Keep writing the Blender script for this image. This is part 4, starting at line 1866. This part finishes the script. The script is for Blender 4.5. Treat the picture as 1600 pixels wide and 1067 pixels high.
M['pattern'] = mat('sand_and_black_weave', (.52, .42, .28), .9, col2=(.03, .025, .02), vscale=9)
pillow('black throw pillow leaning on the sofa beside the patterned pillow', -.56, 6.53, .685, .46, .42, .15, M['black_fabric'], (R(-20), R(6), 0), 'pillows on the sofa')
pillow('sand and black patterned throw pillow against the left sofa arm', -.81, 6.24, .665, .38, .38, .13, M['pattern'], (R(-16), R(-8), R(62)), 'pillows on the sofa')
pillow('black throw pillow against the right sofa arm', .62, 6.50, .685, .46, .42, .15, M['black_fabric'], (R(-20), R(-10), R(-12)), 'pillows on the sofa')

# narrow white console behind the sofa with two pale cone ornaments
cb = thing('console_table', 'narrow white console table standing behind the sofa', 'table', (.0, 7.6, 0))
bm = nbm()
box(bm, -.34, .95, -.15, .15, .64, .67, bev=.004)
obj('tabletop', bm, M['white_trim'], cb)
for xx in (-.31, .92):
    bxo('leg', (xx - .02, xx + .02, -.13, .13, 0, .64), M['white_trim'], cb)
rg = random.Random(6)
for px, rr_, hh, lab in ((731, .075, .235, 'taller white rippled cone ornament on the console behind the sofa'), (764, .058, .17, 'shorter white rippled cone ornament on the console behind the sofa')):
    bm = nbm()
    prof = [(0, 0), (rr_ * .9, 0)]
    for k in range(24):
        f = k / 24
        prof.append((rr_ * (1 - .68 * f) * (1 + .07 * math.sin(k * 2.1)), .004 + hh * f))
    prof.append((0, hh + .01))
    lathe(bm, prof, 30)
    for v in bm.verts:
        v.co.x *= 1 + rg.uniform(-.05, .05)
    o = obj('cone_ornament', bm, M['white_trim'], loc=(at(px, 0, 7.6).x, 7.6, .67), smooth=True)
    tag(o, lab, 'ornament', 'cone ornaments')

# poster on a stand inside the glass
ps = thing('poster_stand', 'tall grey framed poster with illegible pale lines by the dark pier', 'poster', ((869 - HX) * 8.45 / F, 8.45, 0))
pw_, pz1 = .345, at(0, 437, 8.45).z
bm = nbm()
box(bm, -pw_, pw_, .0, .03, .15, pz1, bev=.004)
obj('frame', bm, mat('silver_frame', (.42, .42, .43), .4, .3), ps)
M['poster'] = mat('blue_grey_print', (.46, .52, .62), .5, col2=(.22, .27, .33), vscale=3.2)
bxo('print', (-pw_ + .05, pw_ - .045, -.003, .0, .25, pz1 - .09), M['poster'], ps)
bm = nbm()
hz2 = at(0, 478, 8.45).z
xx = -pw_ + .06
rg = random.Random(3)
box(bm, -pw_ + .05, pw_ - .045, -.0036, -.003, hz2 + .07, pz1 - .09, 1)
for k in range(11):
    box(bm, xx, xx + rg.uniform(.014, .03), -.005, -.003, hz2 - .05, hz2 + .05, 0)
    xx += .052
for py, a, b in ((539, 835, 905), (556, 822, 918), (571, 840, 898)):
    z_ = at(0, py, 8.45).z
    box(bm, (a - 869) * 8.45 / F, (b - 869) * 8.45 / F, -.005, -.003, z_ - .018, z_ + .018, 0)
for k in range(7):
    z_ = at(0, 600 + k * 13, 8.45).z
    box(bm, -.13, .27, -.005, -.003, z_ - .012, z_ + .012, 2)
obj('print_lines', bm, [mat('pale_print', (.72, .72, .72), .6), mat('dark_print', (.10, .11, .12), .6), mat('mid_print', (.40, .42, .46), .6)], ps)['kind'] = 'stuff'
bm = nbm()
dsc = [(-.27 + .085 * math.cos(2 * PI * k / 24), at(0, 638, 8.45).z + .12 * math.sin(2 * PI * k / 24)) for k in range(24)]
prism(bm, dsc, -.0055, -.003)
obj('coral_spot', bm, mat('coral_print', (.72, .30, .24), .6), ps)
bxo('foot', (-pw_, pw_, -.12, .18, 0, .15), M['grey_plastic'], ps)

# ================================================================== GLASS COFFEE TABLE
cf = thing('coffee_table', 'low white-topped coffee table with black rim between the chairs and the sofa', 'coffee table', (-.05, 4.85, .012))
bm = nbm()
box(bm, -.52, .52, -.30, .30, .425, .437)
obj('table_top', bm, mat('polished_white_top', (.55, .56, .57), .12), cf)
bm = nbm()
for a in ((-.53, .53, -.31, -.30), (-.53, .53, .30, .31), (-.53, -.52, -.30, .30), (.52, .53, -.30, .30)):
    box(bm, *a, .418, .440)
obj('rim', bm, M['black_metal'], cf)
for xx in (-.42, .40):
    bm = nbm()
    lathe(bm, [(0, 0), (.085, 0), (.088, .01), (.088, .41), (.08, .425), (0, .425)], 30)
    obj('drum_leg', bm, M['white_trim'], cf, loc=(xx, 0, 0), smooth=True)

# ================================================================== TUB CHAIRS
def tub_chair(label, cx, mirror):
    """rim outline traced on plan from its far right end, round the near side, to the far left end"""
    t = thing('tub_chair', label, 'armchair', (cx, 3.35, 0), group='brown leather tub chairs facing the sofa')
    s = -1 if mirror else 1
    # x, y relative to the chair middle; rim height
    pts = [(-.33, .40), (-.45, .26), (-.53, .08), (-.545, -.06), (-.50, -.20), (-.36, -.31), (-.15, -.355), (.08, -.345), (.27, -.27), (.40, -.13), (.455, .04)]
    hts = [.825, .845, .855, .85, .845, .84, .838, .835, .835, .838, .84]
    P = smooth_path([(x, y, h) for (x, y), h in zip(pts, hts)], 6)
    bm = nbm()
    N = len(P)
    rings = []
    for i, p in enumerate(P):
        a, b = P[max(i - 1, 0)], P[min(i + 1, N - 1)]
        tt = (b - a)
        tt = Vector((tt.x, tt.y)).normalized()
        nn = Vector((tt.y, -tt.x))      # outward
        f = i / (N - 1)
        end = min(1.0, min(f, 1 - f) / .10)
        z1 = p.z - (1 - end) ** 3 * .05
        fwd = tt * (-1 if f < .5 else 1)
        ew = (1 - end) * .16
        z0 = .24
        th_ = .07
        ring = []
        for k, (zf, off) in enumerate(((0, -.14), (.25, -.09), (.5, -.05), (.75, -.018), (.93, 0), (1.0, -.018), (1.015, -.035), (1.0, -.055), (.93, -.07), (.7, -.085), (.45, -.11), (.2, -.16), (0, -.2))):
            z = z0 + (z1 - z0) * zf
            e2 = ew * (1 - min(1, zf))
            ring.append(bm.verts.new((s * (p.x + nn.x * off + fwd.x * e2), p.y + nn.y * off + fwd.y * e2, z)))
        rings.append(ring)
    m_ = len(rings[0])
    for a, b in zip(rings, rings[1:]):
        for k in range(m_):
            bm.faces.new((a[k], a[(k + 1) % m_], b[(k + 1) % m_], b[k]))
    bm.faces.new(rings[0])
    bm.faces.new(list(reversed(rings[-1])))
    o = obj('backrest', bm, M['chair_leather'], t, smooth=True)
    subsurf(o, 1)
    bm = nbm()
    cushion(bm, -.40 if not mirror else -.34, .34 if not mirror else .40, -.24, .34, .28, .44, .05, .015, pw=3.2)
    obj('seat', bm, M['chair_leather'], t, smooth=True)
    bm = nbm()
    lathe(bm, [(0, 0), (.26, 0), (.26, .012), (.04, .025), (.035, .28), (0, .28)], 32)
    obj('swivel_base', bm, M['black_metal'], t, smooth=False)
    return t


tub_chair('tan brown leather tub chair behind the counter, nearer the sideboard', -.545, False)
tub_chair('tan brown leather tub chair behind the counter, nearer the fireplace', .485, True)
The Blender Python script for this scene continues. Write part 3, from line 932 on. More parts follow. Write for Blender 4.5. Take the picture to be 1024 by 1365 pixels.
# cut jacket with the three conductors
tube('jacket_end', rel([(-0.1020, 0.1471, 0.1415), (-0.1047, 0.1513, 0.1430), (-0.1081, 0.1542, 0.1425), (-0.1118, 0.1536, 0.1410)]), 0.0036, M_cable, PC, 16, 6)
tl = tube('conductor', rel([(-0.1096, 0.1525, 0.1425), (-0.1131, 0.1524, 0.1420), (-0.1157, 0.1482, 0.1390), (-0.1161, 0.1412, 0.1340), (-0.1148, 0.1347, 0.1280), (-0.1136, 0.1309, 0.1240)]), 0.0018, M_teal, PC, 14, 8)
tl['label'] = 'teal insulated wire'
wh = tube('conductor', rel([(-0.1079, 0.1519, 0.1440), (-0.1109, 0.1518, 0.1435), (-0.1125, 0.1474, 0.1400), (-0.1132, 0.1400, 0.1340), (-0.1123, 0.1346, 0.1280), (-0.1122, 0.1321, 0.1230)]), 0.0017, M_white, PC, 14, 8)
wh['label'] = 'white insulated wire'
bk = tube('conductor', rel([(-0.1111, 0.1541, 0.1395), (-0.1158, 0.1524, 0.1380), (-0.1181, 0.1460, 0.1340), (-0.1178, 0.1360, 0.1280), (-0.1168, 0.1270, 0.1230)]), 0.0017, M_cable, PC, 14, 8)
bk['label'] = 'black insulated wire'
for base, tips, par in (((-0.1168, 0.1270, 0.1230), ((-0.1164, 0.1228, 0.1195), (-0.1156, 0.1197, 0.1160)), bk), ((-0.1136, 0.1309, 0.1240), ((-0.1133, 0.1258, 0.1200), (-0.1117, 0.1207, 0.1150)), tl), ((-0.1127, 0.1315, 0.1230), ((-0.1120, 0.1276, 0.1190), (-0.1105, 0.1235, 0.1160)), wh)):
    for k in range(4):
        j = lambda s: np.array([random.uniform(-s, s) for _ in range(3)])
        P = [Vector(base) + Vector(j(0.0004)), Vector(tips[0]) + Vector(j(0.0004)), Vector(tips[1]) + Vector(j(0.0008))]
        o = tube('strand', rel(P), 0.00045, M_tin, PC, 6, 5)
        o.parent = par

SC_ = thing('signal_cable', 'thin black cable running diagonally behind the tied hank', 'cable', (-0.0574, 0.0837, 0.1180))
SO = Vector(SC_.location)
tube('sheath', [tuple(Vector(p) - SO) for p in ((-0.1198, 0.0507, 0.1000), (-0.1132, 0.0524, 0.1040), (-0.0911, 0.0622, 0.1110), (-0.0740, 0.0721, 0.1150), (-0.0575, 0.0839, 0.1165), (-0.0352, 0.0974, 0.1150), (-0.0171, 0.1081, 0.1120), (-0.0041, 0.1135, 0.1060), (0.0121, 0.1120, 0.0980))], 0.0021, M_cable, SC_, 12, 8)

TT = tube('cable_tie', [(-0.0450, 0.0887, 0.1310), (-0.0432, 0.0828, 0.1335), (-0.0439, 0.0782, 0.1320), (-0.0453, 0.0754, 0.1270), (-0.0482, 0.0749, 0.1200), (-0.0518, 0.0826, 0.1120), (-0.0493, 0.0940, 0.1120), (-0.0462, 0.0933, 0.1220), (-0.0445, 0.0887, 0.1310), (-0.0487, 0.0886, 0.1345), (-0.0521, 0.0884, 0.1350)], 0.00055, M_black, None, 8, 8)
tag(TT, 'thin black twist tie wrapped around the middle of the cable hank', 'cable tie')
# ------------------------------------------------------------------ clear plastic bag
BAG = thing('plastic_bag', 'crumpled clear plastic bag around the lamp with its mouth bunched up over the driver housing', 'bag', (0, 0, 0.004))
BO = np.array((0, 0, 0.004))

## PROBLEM
Give back exactly the lines from the beginning of the records through the line containing "pillow('black throw pillow against", and only those.

## COMPLETE OUTPUT
Keep writing the Blender script for this image. This is part 4, starting at line 1866. This part finishes the script. The script is for Blender 4.5. Treat the picture as 1600 pixels wide and 1067 pixels high.
M['pattern'] = mat('sand_and_black_weave', (.52, .42, .28), .9, col2=(.03, .025, .02), vscale=9)
pillow('black throw pillow leaning on the sofa beside the patterned pillow', -.56, 6.53, .685, .46, .42, .15, M['black_fabric'], (R(-20), R(6), 0), 'pillows on the sofa')
pillow('sand and black patterned throw pillow against the left sofa arm', -.81, 6.24, .665, .38, .38, .13, M['pattern'], (R(-16), R(-8), R(62)), 'pillows on the sofa')
pillow('black throw pillow against the right sofa arm', .62, 6.50, .685, .46, .42, .15, M['black_fabric'], (R(-20), R(-10), R(-12)), 'pillows on the sofa')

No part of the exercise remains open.